Fracking As a New Energy Source: Why You Should Not Be Fooled By the Anti Fracking Movement

Impact

The fracking industry will once again come under attack this December with the release of Matt Damon’s new movie entitled The Promised Land (for the trailer see below). The likely inspiration for the film is the events that transpired in Dimock, Penn., back in 2009 where local residents claimed that the fracking wells drilled by Cabot Oil & Gas had contaminated their water supply. In 2010, the EPA held a public meeting in which residents told strange stories about visiting reporters with sore throats, a girl with asthma unable to speak, and methane filled wells. Makes for some good Hollywood action right?

Wrong.

Unfortunately for the makers of The Promised Land, the EPA exonerated Cabot Oil & Gas of all charges of drinking water contamination in July, probably just as the film had reached the point of no return in production.
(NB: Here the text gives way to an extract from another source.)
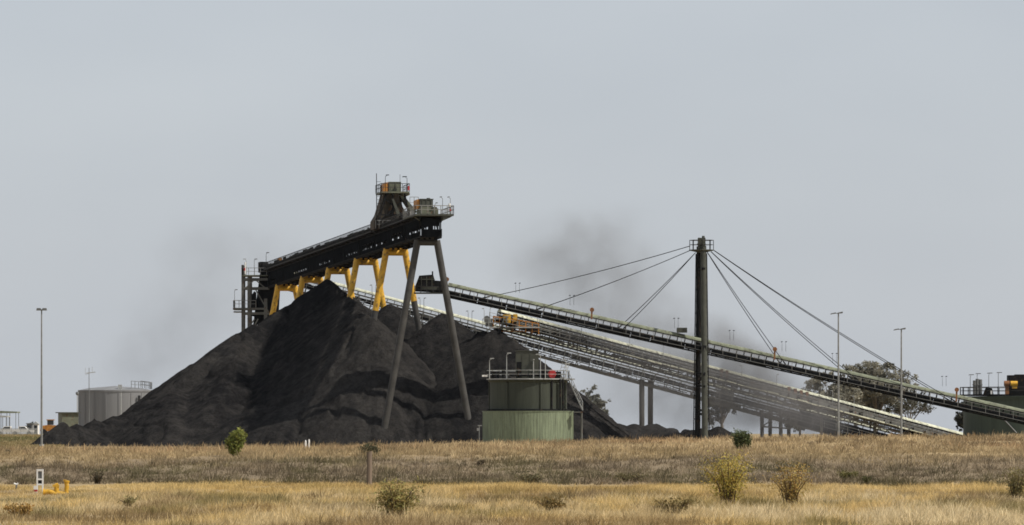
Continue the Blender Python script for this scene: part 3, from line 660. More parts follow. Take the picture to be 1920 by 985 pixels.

There are rumors that the film has undergone some hasty rewriting, but based on the trailer that came out a couple weeks ago, the average movie goer will still be convinced that fracking is all kinds of unsafe.

Even after the original fracking documentary — if it can be called that — Gasland was debunked two years ago, people still run around citing what they learned from the film as an argument against fracking.

You see, fracking is the misunderstood gentle giant of the energy industry. The large majority of concerns regarding the process are a result of misinformation. In all of the legitimate scientific studies that have been conducted, not a single incident of groundwater contamination has been found to have been the result of the fracking process. Even EPA Administrator Lisa Jackson has recognized this: “I am not aware of any proven case where the fracking process itself affected water although there are investigations ongoing.”

I would argue that fracking is one of the best chances this country has at reducing dependence on foreign oil and speeding up the economic recovery. The Yale Graduates Energy Study Group determined that in 2010, the consumer savings/ gains from fracking were over $100 billion.

Fracking has been a tremendously important part of economic recovery across the country. The Heritage Foundation recently produced a short documentary A New Day for North Dakota that explores how a small, dying town in North Dakota was completely turned around by the fracking industry.

But fracking doesn’t just benefit states that are directly involved with drilling. Wisconsin has become the nation’s largest producer of frac sand, which is used to prop open the shale to let the oil flow out. The number of mining operations has doubled since 2010. The head of the Wisconsin Department of Natural Resources stated, “We’ve created way over 1,000 jobs in this industry in the last four months [September 2011- January 2012].” A small, family-owned convenience store in Maiden Rock, Wisc., derives 40% of its annual revenue from the frac sand mine in the town:    

“Without that [sand mine], this business wouldn’t be open … The frac sand mine is the best thing that’s ever happened to this village.”

There are hundreds more stories like this across the country. The fracking industry is booming and it should not be stifled by government overregulation.

Each state has its own set of regulations regarding shale gas and states have an excellent record of upholding these standards and exacting fines or sanctions on companies that break the rules. For a list of fracking regulations in each state, click here. Regulations cover every stage of the fracking process from well spacing, to the type of liners that can be used in retention ponds.

A free market approach is necessary to foster technological advances that will lead to more efficient and effective fracking technologies. If the industry is overregulated by the government, there will be less economic incentive for companies and individuals to invest in and develop new technology. Human ingenuity is by far our nation’s most precious resource and we need a government that rewards innovation and allows it to flourish.